Gleichwohl schätzen israelische Sicherheitsexperten das Raketenfeuer als einen „begrenzten Schachzug“ ein. Die Ziele waren Ortschaften im Grenzgebiet und keine strategischen Einrichtungen wie Armeestützpunkte, was eine eindeutige Kriegserklärung gewesen wäre. So aber hielt sich auch die militärische Reaktion Israels bis Freitagabend in Grenzen, obwohl Netanyahu sagte: „Israels Antwort, heute und in der Zukunft, wird einen heftigen Preis verlangen“. Die Luftwaffe habe Vergeltungsangriffe auf „Stellungen der Hamas im Süden Libanons“ geflogen. In der Nacht flog Israels Armee zudem Angriffe auf den Gazastreifen. Kampfjets bombardierten nach Militärangaben unter anderem Waffenfabriken sowie Angriffstunnel der islamistischen Hamas. Ein Kinderkrankenhaus wurde nach Angaben des palästinensischen Gesundheitsministeriums beschädigt.
Ein gefährlicher Funken
Die Friedensmission der Vereinten Nationen UNIFIL erklärte derweil, „beide Seiten geben an, dass sie keinen Krieg wollen“. Die Gruppe, die die Grenze zwischen Israel und Libanon überwacht, forderte alle Beteiligten auf, die Angriffe zu stoppen“.

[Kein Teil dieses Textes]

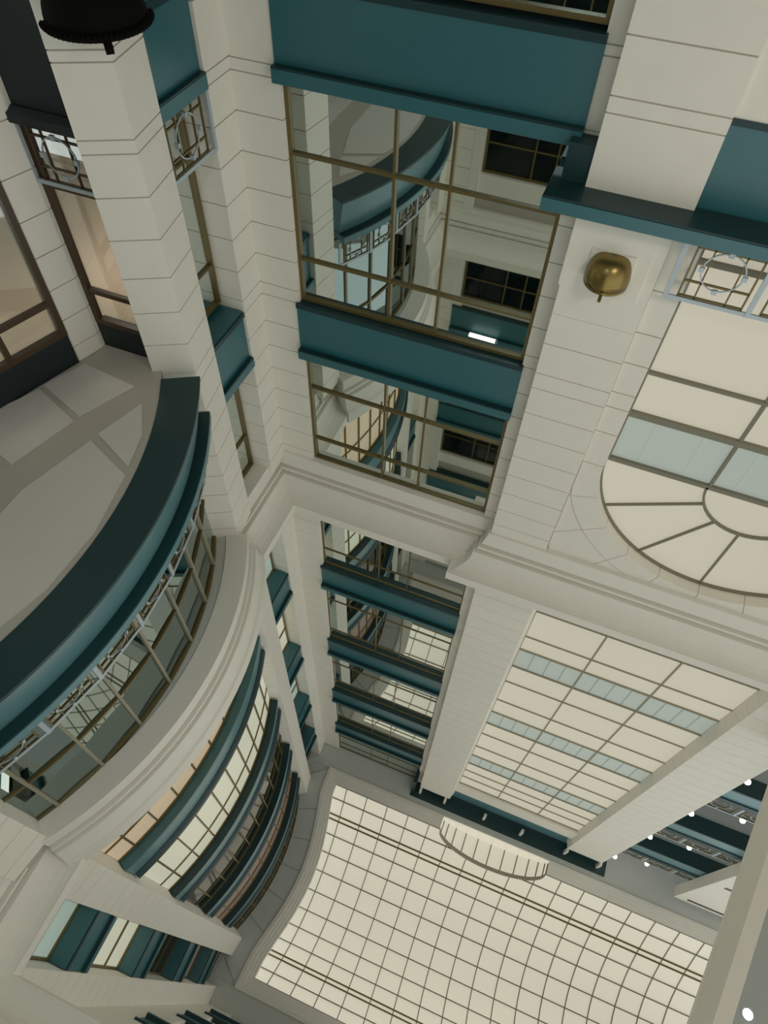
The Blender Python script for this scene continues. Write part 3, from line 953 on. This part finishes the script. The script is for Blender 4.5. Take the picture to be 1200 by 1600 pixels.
# ------------------------------------------------------------------ galleries of the side arm
GX0, GX1 = -9.2, -16.3
ga = struct('wall_arm')
V, F = box(GX1, GX0, 16.0, 16.2, -1.6, Z_C); mk('wall_core', V, F, GREYF, ga)
V, F = box(GX0 + 0.02, GX0 + 0.2, 10.45, 16.0, -1.6, Z_C); mk('wall_core', V, F, GREYF, ga)
for k, (z0, z1) in enumerate([(24.05, 25.3), (29.35, 30.55), (34.0, 35.3)]):
    t = thing('gallery', '%s teal-edged gallery in the side arm right of the tall window' % ['Lowest', 'Middle', 'Topmost'][k], 'gallery', (-12.5, 12, z0), 'galleries of the side arm')
    V, F = box(GX1, GX0, 10.1, 10.75, z0, z0 + 0.1); mk('soffit_strip', V, F, TEALD, t)
    V, F = box(GX1, GX0, 10.1, 10.3, z0 + 0.1, z1 - 0.35); mk('fascia', V, F, TEALL, t)
    V, F = box(GX1, GX0, 10.05, 10.4, z1 - 0.35, z1); mk('lip', V, F, TEALD, t)
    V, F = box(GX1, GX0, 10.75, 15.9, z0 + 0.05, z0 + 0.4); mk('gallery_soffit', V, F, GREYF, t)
    grille('gallery_railing', '%s ringed railing on the side-arm galleries' % ['Lowest', 'Middle', 'Topmost'][k], lambda s, n: (GX0 - s, 10.15 - n), 7.0, 5, z1, z1 + 1.0, 'gallery railings')
LAMPS = [(-9.42, 22.5, 'lowest on the pilaster edge'), (-9.42, 27.1, 'second up the pilaster edge'), (-9.42, 31.6, 'third up the pilaster edge'),
         (-9.42, 36.6, 'highest on the pilaster edge'), (-11.0, 26.45, 'on top of the lowest gallery railing'),
         (-11.1, 31.7, 'on top of the middle gallery railing'), (-10.9, 36.45, 'on top of the topmost gallery railing')]
for x, z, where in LAMPS:
    t = thing('globe_lamp', 'Glowing white globe lamp ' + where, 'lamp', (x, 10.0, z), 'globe lamps of the galleries')
    r = 0.1
    yl = 9.9 if x > -10 else 10.13
    V = []; F = []
    for j in range(7):
        for i in range(12):
            b = math.pi * j / 6; a = 2 * math.pi * i / 12
            V.append((x + r * math.sin(b) * math.cos(a), yl + r * math.sin(b) * math.sin(a), z + r * math.cos(b)))
    for j in range(6):
        for i in range(12): F.append((j * 12 + i, j * 12 + (i + 1) % 12, j * 12 + 12 + (i + 1) % 12, j * 12 + 12 + i))
    mk('globe', V, F, BULB, t, smooth=True)
    if x > -10: V, F = bar((x + r * 0.9, yl, z), (-9.17, yl, z), 0.05)
    else: V, F = bar((x, yl, z - r * 0.9), (x, yl, z - 0.13), 0.05)
    mk('arm', V, F, STEEL, t)
# far pilaster of the arm with dark slots
fp = struct('wall_arm_pier')
V, F = box(-16.4, -12.8, 9.55, 10.05, 13, 37.9); mk('pier_shaft', V, F, STONE, fp)
for z in (33.1, 37.3):
    V, F = box(-15.6, -13.3, 9.53, 9.6, z, z + 0.22); mk('slot', V, F, BROWN, fp)

# ------------------------------------------------------------------ sloping gallery bridge on the right edge
def bx(y): return -6.46 - 0.2335 * y


br = thing('bridge_gallery', 'Pale gallery bridge edge running along the right side over the hall', 'bridge', (-9, 2, 17.5))
V, F = prism([(bx(9.4), 9.4), (bx(-5), -5), (bx(-5) - 0.35, -5), (bx(9.4) - 0.35, 9.4)], 17.55, 18.75); mk('bridge_fascia', V, F, STONE, br)
V, F = prism([(bx(9.4) - 0.3, 9.4), (bx(-5) - 0.3, -5), (-15, -5), (-15, 9.4)], 17.6, 18.4); mk('bridge_soffit', V, F, GREYF, br)
V, F = prism([(bx(9.4) + 0.03, 9.4), (bx(-5) + 0.03, -5), (bx(-5) - 0.1, -5), (bx(9.4) - 0.1, 9.4)], 18.75, 18.82); mk('coping', V, F, PLASTER, br)
dl = thing('downlight', 'Bright round downlight in the grey bridge soffit at lower right', 'lamp', (-8.2, 3.0, 17.5))
px, py = onz(1170, 1585, 17.5)
V = [(px + 0.1 * math.cos(a * math.pi / 8), py + 0.1 * math.sin(a * math.pi / 8), z) for z in (17.56, 17.595) for a in range(16)]
F = [tuple(range(16)), tuple(range(31, 15, -1))] + [(i, (i + 1) % 16, 16 + (i + 1) % 16, 16 + i) for i in range(16)]
mk('lens', V, F, BULB, dl)
V = []
for r, z in ((0.105, 17.59), (0.105, 17.54), (0.15, 17.54), (0.15, 17.59)):
    V += [(px + r * math.cos(a * math.pi / 8), py + r * math.sin(a * math.pi / 8), z) for a in range(16)]
F = [(q * 16 + i, q * 16 + (i + 1) % 16, ((q + 1) % 4) * 16 + (i + 1) % 16, ((q + 1) % 4) * 16 + i) for q in range(4) for i in range(16)]
mk('trim_ring', V, F, STEEL, dl)
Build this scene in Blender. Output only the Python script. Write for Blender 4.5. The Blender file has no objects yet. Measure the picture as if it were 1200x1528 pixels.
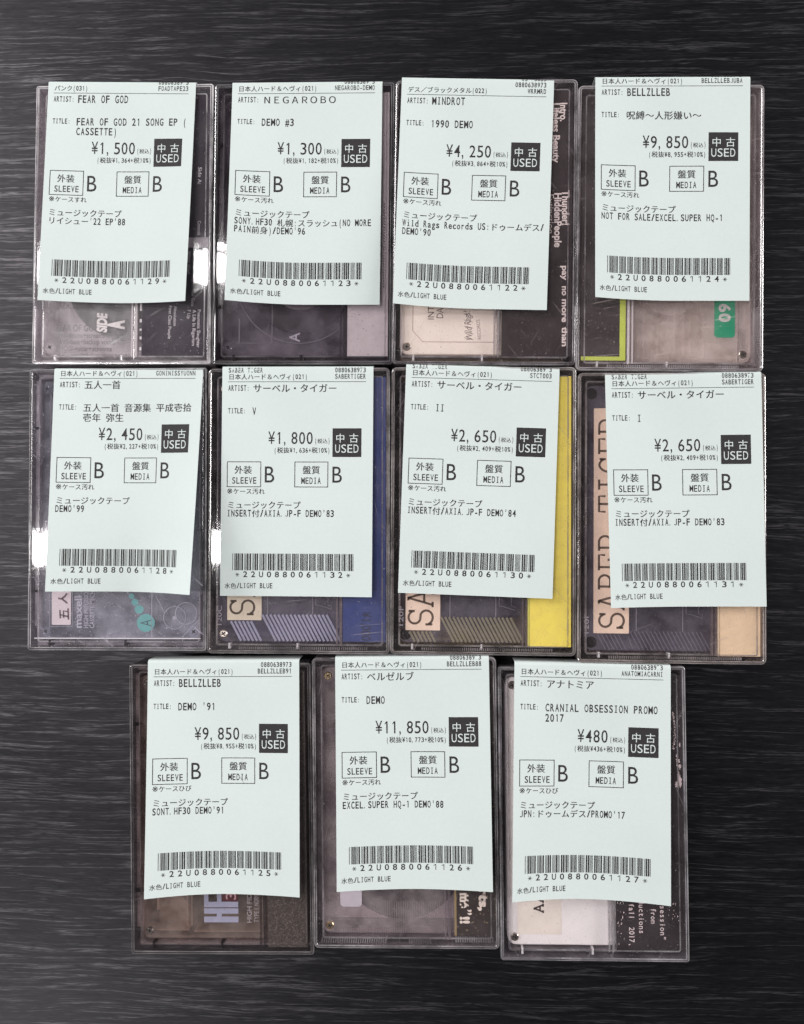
import bpy, math, random
from mathutils import Matrix

# ------------------------------------------------------------------ camera, world, lights, exposure
SC = bpy.context.scene
COL = SC.collection
MM = 0.001
R3 = ((0.99936, 0.0, 0.03587), (0.00077, 0.99977, -0.02149), (-0.03586, 0.02151, 0.99913))
cam = bpy.data.cameras.new('camera')
cam.sensor_fit = 'VERTICAL'
cam.sensor_height = 36.0
cam.sensor_width = 36.0 * 804 / 1024
cam.lens = 36.0 * 1200 / 1528
cam.clip_start = 0.01
cam.clip_end = 50
cam_ob = bpy.data.objects.new('camera', cam)
COL.objects.link(cam_ob)
cm = Matrix(R3).to_4x4()
cm.translation = (0, 0, 0.3215)
cam_ob.matrix_world = cm
SC.camera = cam_ob

SC.view_settings.view_transform = 'Standard'
SC.view_settings.look = 'None'
SC.view_settings.exposure = 0.12
SC.view_settings.gamma = 1.0
SC.view_settings.use_curve_mapping = False
SC.cycles.use_denoising = True
SC.cycles.transparent_max_bounces = 40
SC.cycles.max_bounces = 10
SC.cycles.sample_clamp_indirect = 4.0

w = bpy.data.worlds.new('World')
SC.world = w
w.use_nodes = True
nt = w.node_tree
nt.nodes.clear()
wo = nt.nodes.new('ShaderNodeOutputWorld')
bg = nt.nodes.new('ShaderNodeBackground')
tc = nt.nodes.new('ShaderNodeTexCoord')
sx = nt.nodes.new('ShaderNodeSeparateXYZ')
rp = nt.nodes.new('ShaderNodeValToRGB')
nt.links.new(tc.outputs['Generated'], sx.inputs[0])
nt.links.new(sx.outputs['Z'], rp.inputs[0])
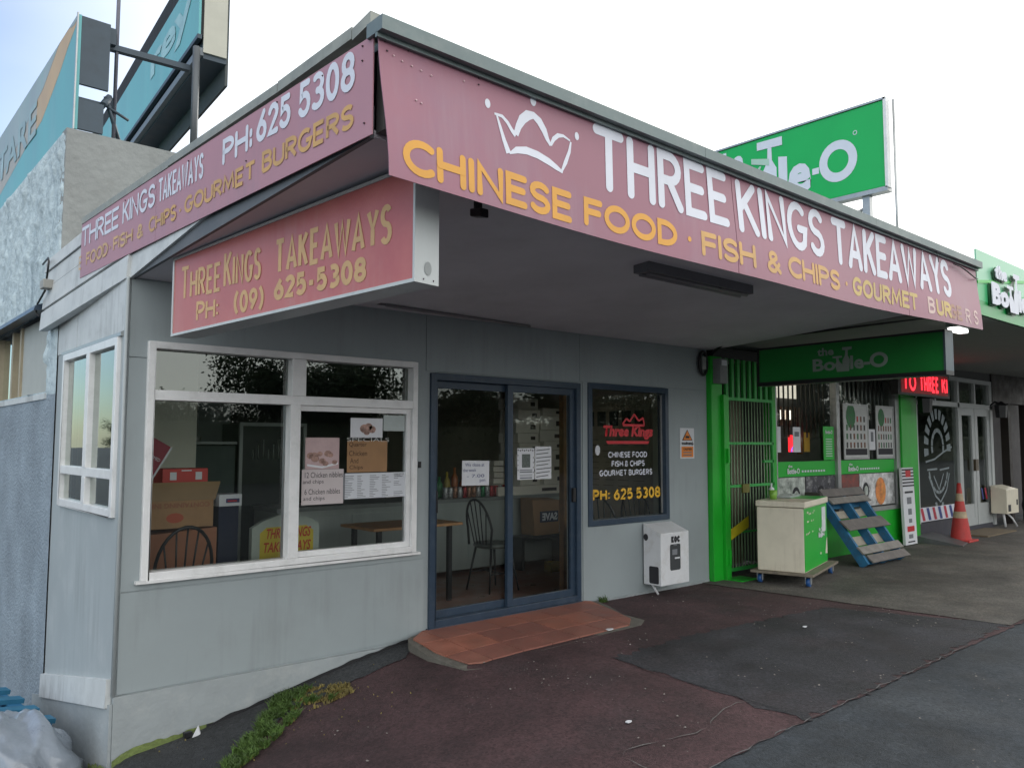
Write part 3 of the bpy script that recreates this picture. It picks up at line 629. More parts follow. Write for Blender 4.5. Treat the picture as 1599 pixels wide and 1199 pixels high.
ls = thing('side_fascia_sign', 'faded pink sign with PH: 625 5308 running along the side canopy edge', 'sign', (0, 0, 2.7))
for (a, b) in ((0, 1.43), (1.434, 3.672)):
    MB().hexa([LP(a, 2.64+.006*a, 0), LP(b, 2.64+.006*b, 0), LP(b, 2.64+.006*b, -.005), LP(a, 2.64+.006*a, -.005)], [LP(a, 3.035+.007*a, 0), LP(b, 3.035+.007*b, 0), LP(b, 3.035+.007*b, -.005), LP(a, 3.035+.007*a, -.005)]).build('panel', pinkL, ls)
LO = LP(0, 0, -.002)
def LL(text, x0, x1, z0, z1, wt, m, **k): return lettering('lettering', text, LO, LU, Z, x0, x1, z0, z1, wt, m, ls, **k)
LL('THREE', .015, .79, 2.855, 3.00, .024, letW, gap=.16); LL('KINGS', .86, 1.50, 2.86, 3.005, .028, letW, gap=.16) if 0 else LL('KINGS', .86, 1.42, 2.862, 3.005, .023, letW, gap=.16)
LL('TAKEAWAYS', 1.47, 2.10, 2.868, 3.01, .020, letW, gap=.10)
LL('PH:', 2.33, 2.665, 2.875, 3.01, .028, letW); LL('625', 2.70, 3.03, 2.885, 3.04, .030, letW); LL('5308', 3.10, 3.55, 2.885, 3.05, .030, letW)
LL('E', -.03, .03, 2.70, 2.80, .014, letT, caps='butt'); LL('FOOD', .135, .60, 2.705, 2.80, .018, letT, caps='butt'); LL('.', .63, .65, 2.74, 2.76, .02, letT)
LL('FISH', .70, 1.06, 2.71, 2.805, .018, letT, caps='butt'); LL('&', 1.13, 1.24, 2.71, 2.80, .018, letT, caps='butt'); LL('CHIPS', 1.33, 1.75, 2.712, 2.806, .018, letYf, caps='butt'); LL('.', 1.79, 1.81, 2.745, 2.765, .02, letYf)
LL('GOURMET', 1.86, 2.70, 2.718, 2.815, .020, letYf, caps='butt'); LL('BURGERS', 2.765, 3.545, 2.725, 2.83, .021, letYf, caps='butt')
q = MB()
for u, z in ((3.6, 3.04), (3.6, 2.98), (2.9, 3.03), (2.6, 2.83), (3.3, 3.02), (1.9, 3.01), (1.1, 2.93), (.9, 3.01), (3.62, 2.72), (.4, 2.99)):
    c = LP(u, z, .002); q.lathe(c, [(0, -.005), (.006, 0), (0, .005)], 6)
q.build('screw_head', rv, ls, kind='stuff')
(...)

Am Freitagmittag gab es weitere Schreckensnachrichten: Die Polizei meldete, bei einem vermutlichen palästinensischen Terroranschlag in der Nähe einer jüdischen Siedlung im Westjordanland seien zwei junge Israelinnen getötet und eine weitere Frau lebensgefährlich verletzt worden.
Es bedarf nur eines Funkens, und die Hardlinepolitik in Jerusalem, gepaart mit der Aggression der Hamas, könnte zu einem umfassenden Krieg führen. Während israelische Medien über französische und ägyptische Vermittlungsversuche für eine Waffenruhe berichteten, rief gleichfalls der IDF-Stabschef Herzl Halevi Reservisten strategischer Einheiten ein – kein gutes Omen für friedliche Feiertage.